Menurutnya, tantangan terbesar dalam manajemen sepak bola nasional bukan hanya mencari pelatih hebat, melainkan menciptakan sistem yang berjenjang dan terhubung dari level usia muda hingga senior. Ia menyebut pada masa kepemimpinan Patrick Kluivert, sistem itu mulai terbentuk, meski terhenti karena kegagalan mencapai target.
“Waktu saya masuk PSSI itu kan jelas antara Shin Tae-yong dan Indra Sjafri enggak bisa komunikasi. Baru terakhir zamannya Patrick kita bisa bikin strata. Tapi itu pun karena gagal ya, gimana?” ungkap Erick.

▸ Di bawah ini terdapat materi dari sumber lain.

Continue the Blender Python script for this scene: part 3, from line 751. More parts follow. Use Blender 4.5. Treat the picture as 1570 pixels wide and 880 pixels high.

Kini, PSSI dihadapkan pada kekosongan di tiga level: senior, U-20, dan U-23. Kondisi ini membuat Erick harus berhitung cermat dalam menentukan arah berikutnya.
“Sekarang kalau ditanya pusing enggak? Pusing. Karena hilang pelatih senior, U-20, dan U-23. Tapi kan ini memang paket buat itu,” jelasnya.
Lebih jauh, Erick menyoroti persoalan mendasar: lemahnya kualitas kepelatihan lokal. Ia menilai ekosistem pelatih Indonesia masih “tipis,” bahkan ketika mencari asisten untuk Shin Tae-yong pun sulit.
“Kepelatihan orang Indonesia tuh tipis. Waktu itu STY nyari asisten juga susah, Patrick Kluivert menginterview 10 pelatih juga enggak ketemu,” ucapnya.